Today, we went very early in the morning to visit the Taj Mahal in Agra. My class and I were accompanied by a friend of Shannon (my teacher), whose name is Shantum Seth. Shantum was in Agra to meet with us but also to give a Buddhist tour of India to a group of people. The group was made up of people with many different backgrounds, some of whom were monks. As we walked around the Taj Mahal, taking in all its glory, I started to wonder why someone would decide to be a monk. So, I asked one of the monks from Shantum’s group what drew them to choose being a monk.

The man I talked to didn’t tell me his name; he asked me to just call him Brother. He was originally from the Netherlands but was now residing in Bordeaux, France. In response to my question, he told me that a big reason he was a monk was to serve others and to strive towards being a better person. This was a simple but wise answer. Serving something greater than yourself and performing work to accomplish enlightenment is a purpose that I find very noble. He then began explaining to me some Buddhist philosophies that he himself found very helpful and truthful. The first thing he taught me was the benefit of shedding all dogma. He explained that dogma is a preconceived idea about something. It is something that the mind uses to identify objects, beings, and concepts. But this is not taking things for how they really are. He used the example of a tree. When one encounters a tree, it is easy to look past it; it is just like any other tree. No, every tree holds a unique personality and artistic beauty. Letting what you are perceiving in the moment into your mind and affect your feelings can heighten your happiness. He told me to listen to the birds in the distance, which I had been hearing all morning but had tuned them out until then. This practice brought me into the moment, finding happiness by making the little things bigger than they seem.

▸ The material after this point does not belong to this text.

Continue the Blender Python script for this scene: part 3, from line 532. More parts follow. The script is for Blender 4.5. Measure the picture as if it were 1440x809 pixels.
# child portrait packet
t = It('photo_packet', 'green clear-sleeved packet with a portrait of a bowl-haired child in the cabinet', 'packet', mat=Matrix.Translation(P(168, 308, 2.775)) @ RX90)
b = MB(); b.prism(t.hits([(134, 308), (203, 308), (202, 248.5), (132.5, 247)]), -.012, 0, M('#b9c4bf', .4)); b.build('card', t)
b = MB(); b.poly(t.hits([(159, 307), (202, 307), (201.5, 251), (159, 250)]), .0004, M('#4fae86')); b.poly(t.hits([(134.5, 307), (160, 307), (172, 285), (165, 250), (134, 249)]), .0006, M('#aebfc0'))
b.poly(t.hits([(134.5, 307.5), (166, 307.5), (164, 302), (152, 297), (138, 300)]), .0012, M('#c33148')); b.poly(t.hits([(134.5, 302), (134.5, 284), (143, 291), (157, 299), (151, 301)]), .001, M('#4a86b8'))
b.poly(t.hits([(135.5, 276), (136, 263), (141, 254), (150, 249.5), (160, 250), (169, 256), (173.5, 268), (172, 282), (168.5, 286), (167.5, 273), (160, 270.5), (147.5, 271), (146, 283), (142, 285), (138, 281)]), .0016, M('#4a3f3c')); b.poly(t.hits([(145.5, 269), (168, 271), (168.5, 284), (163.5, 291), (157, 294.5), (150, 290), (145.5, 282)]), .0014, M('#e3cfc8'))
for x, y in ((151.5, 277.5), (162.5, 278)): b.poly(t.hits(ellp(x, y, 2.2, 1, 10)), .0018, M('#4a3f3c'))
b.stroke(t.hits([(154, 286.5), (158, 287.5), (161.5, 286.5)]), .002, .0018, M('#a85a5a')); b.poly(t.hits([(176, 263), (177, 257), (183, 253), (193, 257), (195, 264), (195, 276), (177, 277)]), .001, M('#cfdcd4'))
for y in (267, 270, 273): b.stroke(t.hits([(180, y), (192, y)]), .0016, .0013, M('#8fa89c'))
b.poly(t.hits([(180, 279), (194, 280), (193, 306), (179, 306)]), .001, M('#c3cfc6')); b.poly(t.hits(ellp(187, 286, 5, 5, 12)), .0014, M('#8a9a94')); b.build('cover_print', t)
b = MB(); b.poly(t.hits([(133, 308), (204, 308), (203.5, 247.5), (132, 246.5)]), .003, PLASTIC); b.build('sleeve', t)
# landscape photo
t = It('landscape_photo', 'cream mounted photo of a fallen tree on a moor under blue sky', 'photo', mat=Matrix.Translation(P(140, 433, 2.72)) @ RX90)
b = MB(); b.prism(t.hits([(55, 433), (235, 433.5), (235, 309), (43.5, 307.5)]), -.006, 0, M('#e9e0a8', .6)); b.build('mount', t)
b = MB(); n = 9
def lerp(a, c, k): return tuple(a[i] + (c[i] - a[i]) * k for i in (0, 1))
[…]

He also talked to me about how returning to the simplest, purest form of yourself is the ultimate goal of bliss in Buddhism. He spoke about how many people are concerned about what they can gain by obtaining material things and other satisfactions. However, the true self has been within you all along, in your soul. It is a matter of stripping yourself of your dogma, what you believe yourself to be. He taught me how simple life should be, but also how vast a moment is. The way in which our mind views life around and within us is a changeable thing. When we practice patience and perception, the concept of happiness can change altogether.